Por Pedro Nascimento Araujo
Vaclav Havel deixou o mundo há uma semana, no dia 18 de dezembro de 2011. Foi uma grande perda. Há razões de sobra para afirmar que o mundo perdeu um campeão na luta por liberdade. Os meios de comunicação estão repletos de imagens do funeral de Havel e de mensagens enviadas por líderes mundiais atuais e anteriores, de Lech Walessa ao Dalai Lama, de Barack Obama a Angela Merkel, passando por personalidades como Milan Kundera, entre muitos outros. Não é à toa. Havel foi grande.
Intelectual sofisticado, fã de rock, ativista, presidente, dramaturgo e autor de inúmeras peças, Havel foi muitos. Porém, seu principal papel foi como líder de um dos movimentos políticos mais interessantes e belos do século 20: a Revolução de Veludo, nome dado a um conjunto de manifestações que derrubou o governo comunista da então Tchecoslováquia em 1989. Em uma Europa que se livrava rapidamente do comunismo, a história de tchecos e eslovacos é única: 21 anos após suas demandas por liberdade terem sido brutalmente sufocadas sob as sapatas dos tanques soviéticos na chamada Primavera de Praga em 1968, eles conseguiram. E sem violência.

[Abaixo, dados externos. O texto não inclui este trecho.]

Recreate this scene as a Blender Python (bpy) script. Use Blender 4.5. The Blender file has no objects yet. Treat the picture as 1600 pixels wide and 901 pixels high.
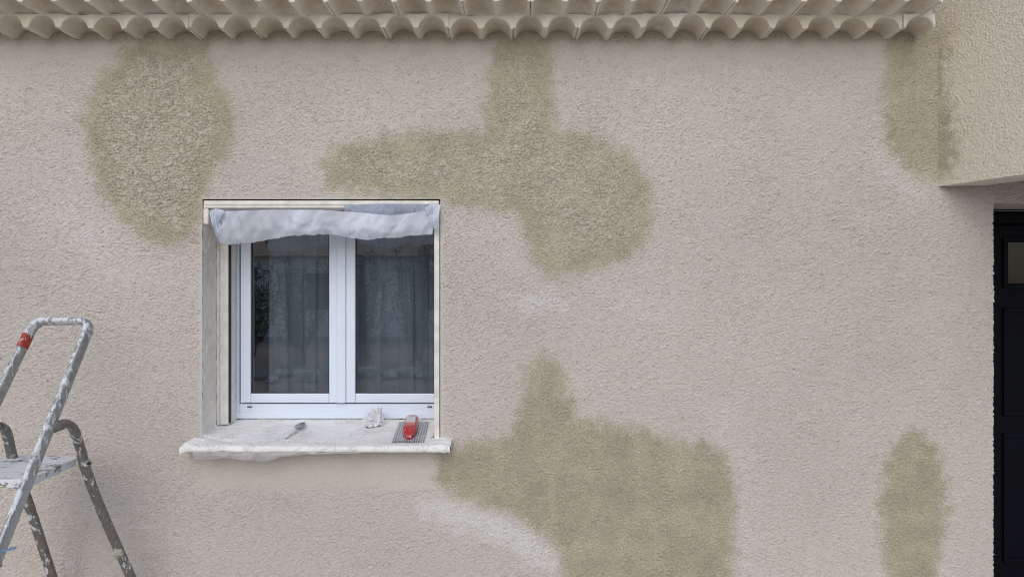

A Revolução de Veludo começou como uma manifestação pacífica de estudantes em 16 de dezembro de 1989 em Bratislava (atual capital da Eslováquia) que, apesar de vigilância intimidadora, não foi reprimida. No dia seguinte, uma manifestação com o mesmo tema ocorreu em Praga, não apenas com estudantes, mas também com populares. A multidão desceu as belíssimas ladeiras da cidade após a caminhada, dirigindo-se para o centro. A repressão foi brutal, com os participantes cercados e espancados, transformando uma mobilização pacífica, com cartazes e cânticos, em uma praça de guerra sem saída. O que poderia ter descambado para uma revolução violenta foi, graças aos líderes do movimento, capitaneado por Havel, mantido pacífico. O grupo declarou greve de estudantes e atores no dia seguinte no Teatro Realista de Praga. Os atores ficavam o dia inteiro lendo convocações para uma greve geral marcada para o dia 27 - sem imprensa livre, foi a forma encontrada por Havel para levar a mensagem ao povo.
A greve de artistas e estudantes espalhou-se rapidamente pelo pequeno país. Em 19 de novembro, Havel e os demais criam o Fórum Cívico, exigindo liberdade e direitos civis e políticos e a queda do gabinete até o dia 25 do mesmo mês. O apoio crescia. O cardeal da Boêmia declarou que apoiava os pedidos do povo por liberdade - a atitude padrão da Igreja Católica sob João Paulo II - e a capacidade do governo comunista de subjugar o povo caía a cada dia. Nos protestos, tchecos e elovacos marchavam com velas, cartazes e um elemento que caracterizou a Revolução de Veludo: chaves. As pessoas sacolejavam suas chaves, fazendo um barulho ensurdecedor e fascinante - as chaves, dizia-se, eram para lembrar aos tiranos que o povo abriu as portas e era hora de eles saírem. Menos de duas semanas depois da caminhada inicial em Bratislava, em 29 de novembro de 1989, a Assembleia Federal revogou a lei que dava ao Partido Comunista monopólio político sobre a Tchecoslováquia.
Havel era incansável. Sua rotina típica incluía escrever discursos, discursar em um teatro em Praga, ir para Bratislava e discursar em outro, voltar a Praga para mais um discurso em teatro, comandar reunião do Fórum Cívico, conversar com membros do governo, dar entrevistas e, depois, participar de vigílias. Além disso, era um animal político de instintos afiados, que soube combinar as demandas de tchecos e eslovacos, tornando o movimento uma forma de união nacional - em seus discursos em Bratislava, priorizava as demandas eslovacas; em Praga, as comuns; e, em Brno, as tchecas. Mas talvez sua maior contribuição tenha sido nunca haver incitado comportamentos violentos. Com sua voz, seu carisma, sua energia, sua inteligência e seus valores, soube conduzir seu povo. Mesmo depois de sofrer duas ocupações violentas (nazistas e comunistas) e uma ditadura brutal de 4 décadas, seu povo fez uma transição democrática pacífica em tempo recorde, brandindo chaves, cantando e marchando nas ruas - a Revolução de Veludo. O mundo fica pior sem um farol da liberdade como Vaclav Havel.
Pedro Nascimento Araujo é economista.